Em sua edição desta semana, VEJA revela como o traficante Fernandinho Beira-Mar, mesmo estado atrás das grades, segue no comando de sua milionária estrutura criminosa – e ordena sequestros e assassinatos. A história brasileira é rica em exemplos de bandidos que zombam das autoridades. Foi assim com Leonardo Pareja, em 1996. O bandido chegou a conceder entrevistas a programas de TV enquanto mantinha refém uma menina de 13 anos – sempre para zombar das autoridades que não o capturavam. Foi ele também que, diante da incompetência das autoridades, conduziu as negociações que puseram fim a uma das maiores rebeliões do país. A seguir entenda como, cada um a seu modo, Pareja e Beira-Mar riram da polícia brasileira.

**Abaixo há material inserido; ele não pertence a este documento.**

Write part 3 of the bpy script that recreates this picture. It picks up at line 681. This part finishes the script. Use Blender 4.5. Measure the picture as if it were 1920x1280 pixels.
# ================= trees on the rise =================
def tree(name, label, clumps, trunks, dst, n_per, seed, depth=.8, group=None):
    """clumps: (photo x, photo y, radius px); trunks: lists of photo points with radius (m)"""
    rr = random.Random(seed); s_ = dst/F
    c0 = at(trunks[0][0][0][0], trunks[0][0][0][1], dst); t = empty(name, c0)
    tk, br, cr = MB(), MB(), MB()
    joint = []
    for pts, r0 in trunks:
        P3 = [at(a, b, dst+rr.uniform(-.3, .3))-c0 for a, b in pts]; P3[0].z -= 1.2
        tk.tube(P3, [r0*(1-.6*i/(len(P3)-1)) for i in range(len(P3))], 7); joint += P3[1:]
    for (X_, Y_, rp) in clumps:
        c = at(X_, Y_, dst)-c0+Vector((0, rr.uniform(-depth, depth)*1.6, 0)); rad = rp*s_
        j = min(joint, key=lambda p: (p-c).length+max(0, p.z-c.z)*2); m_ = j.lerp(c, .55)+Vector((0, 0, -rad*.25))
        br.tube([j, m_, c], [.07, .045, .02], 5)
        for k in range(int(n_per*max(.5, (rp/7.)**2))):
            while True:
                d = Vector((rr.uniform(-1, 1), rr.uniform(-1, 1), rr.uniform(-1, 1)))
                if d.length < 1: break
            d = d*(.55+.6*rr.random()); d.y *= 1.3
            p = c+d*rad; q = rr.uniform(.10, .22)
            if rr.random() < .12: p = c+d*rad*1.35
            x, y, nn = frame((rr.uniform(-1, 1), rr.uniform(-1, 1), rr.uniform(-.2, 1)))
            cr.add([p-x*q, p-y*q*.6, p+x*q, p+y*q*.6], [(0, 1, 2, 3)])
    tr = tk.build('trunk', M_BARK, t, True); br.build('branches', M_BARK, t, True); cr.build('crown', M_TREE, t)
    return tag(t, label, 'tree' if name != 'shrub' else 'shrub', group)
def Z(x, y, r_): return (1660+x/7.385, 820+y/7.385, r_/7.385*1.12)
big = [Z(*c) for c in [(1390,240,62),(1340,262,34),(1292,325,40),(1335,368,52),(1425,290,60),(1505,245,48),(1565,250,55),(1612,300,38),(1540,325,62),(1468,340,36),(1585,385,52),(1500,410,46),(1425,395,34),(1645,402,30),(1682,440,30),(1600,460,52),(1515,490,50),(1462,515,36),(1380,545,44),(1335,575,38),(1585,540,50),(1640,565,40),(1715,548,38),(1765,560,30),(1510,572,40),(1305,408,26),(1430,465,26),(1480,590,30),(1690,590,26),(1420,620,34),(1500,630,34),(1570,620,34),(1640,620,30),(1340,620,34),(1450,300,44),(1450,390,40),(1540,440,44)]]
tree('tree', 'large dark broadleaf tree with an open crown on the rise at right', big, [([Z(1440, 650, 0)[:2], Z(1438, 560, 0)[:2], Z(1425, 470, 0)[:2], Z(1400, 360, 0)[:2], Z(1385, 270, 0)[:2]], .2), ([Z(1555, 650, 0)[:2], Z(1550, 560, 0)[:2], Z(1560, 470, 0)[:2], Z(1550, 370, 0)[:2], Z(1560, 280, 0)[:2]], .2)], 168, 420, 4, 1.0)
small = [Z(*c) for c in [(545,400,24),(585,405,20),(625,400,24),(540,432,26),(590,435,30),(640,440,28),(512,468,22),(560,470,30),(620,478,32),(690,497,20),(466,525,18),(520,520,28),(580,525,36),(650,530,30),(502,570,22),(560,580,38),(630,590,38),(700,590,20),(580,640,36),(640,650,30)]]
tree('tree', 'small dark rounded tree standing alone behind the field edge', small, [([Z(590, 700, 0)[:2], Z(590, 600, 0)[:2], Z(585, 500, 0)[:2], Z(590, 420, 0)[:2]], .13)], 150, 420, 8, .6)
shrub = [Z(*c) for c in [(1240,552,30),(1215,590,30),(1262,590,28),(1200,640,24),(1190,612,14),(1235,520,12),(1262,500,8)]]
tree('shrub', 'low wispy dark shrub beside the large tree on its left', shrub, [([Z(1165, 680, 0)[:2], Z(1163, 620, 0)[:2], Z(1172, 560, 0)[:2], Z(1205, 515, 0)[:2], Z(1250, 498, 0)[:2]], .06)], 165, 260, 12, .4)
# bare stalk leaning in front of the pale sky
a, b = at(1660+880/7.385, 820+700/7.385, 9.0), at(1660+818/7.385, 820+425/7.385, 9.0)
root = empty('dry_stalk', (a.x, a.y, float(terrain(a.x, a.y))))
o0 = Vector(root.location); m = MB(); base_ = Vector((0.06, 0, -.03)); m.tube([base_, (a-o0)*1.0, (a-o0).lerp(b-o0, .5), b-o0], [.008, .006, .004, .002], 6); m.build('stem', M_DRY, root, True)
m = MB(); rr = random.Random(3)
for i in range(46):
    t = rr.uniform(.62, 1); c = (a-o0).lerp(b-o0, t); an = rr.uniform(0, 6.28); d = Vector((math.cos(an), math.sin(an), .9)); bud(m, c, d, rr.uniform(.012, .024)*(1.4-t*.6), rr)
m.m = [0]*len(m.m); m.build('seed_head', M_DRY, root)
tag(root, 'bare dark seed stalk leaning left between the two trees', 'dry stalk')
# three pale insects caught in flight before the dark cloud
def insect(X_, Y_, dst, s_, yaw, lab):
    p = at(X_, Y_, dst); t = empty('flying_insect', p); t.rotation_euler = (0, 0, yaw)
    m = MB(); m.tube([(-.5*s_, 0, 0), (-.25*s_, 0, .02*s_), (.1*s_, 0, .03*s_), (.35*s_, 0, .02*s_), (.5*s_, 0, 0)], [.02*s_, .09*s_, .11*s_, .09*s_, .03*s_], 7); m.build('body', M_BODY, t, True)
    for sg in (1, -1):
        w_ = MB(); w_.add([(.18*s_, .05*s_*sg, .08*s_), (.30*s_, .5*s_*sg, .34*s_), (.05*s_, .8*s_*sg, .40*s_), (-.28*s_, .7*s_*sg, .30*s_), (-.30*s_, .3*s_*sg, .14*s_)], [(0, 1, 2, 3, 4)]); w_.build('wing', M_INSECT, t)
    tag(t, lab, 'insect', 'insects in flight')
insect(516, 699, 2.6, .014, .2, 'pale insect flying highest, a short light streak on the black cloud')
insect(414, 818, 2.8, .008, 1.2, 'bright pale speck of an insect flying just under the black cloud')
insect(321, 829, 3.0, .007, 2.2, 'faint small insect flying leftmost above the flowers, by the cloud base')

Leonardo Pareja, 22 anos, o bandido da luz do flash, andava quieto desde setembro do ano passado, quando sequestrou uma menina na Bahia, passou mais de um mês escapando da polícia, ao mesmo tempo em que dava entrevistas por telefone esculhambando a ação policial. Daquela vez, entregou-se – a uma repórter da Globo – depois de se esconder por mais de um mês, e isso lhe rendeu mais reportagens. A aparição da semana passada foi bem mais curta, só durou sete dias, mas foi muito mais marcante. No mais longo motim da história policial brasileira, acabou sendo Pareja – criminoso condenado a nove anos por roubo e assalto a mão armada – quem promoveu as negociações entre presos e o governo. Acabou espetando um nariz de palhaço no rosto do governador Maguito Vilela, em todo o governo goiano e, por que não?, no do ministro Nelson Jobim, da Justiça.
Essa é a moral da história: a atuação de Pareja mostrou que se vive, nas penitenciárias brasileiras, uma situação de beira de abismo, em que as autoridades policiais e governamentais delegam a um criminoso a execução de tarefas que deveriam ser suas, como debelar uma rebelião e garantir a vida dos reféns. Na realidade, Pareja se mostrou um talento excepcional para manipular os meios de comunicação. Enquanto durou a rebelião, seu nome saiu nos jornais todas as manhãs, sempre na primeira página. Também se tornou a principal atração dos telejornais, à noite. Não há nada mais monótono do que motim em penitenciária, mas o bandido sabia como tornar a rebelião de Goiânia uma atração à parte. Ele gosta de colocar-se como uma lenda do crime e comparar-se com o criminoso Lúcio Flávio ou com o Bandido da Luz Vermelha, cujas vidas foram contadas pelo cinema. Em todas as suas ações, Pareja humilhou a polícia e o governo e só atraiu simpatia.
Luiz Fernando da Costa, o Fernandinho Beira-Mar, não é um gênio do mal nem um criminoso dotado de poderes sobrenaturais, mas faz o diabo no cubículo em que está encerrado na Penitenciária Federal de Catanduvas (PR). Sob as barbas do estado, planeja, determina e supervisiona a compra, a venda e a distribuição de centenas de quilos de cocaína e maconha por mês – quando não está ocupado ordenando assassinatos, sequestros e rebeliões. Aos 43 anos, quinze dos quais passados na cadeia, Beira-Mar continua sendo o plenipotenciário líder do tráfico de drogas no país – e a prova viva e debochada da incompetência do sistema peniten¬ciá¬rio brasileiro.
Até 2007, não era possível aferir com precisão o alcance dos negócios do criminoso. Dados colhidos pela Polícia Federal (PF) na Operação Fênix, no entanto, permitiram deslindar a gigantesca estrutura de tráfico que ele comanda por intermédio do Comando Vermelho, a facção criminosa do Rio de Janeiro da qual, mesmo preso, é o líder número 1. Sua quadrilha negocia, em média, 200 quilos de cocaína e 300 quilos de maconha por mês. A cocaína é comprada no Paraguai por 5 000 reais o quilo. Essa quantidade, vendida nas favelas do Rio, seu principal centro de distribuição, rende 12 000 reais. O preço do quilo da maconha sobe de 40 reais para 500 reais. Ou seja: no total, o bandido desembolsa cerca de 1 milhão de reais e embolsa 2,5 milhões de reais – todos os meses.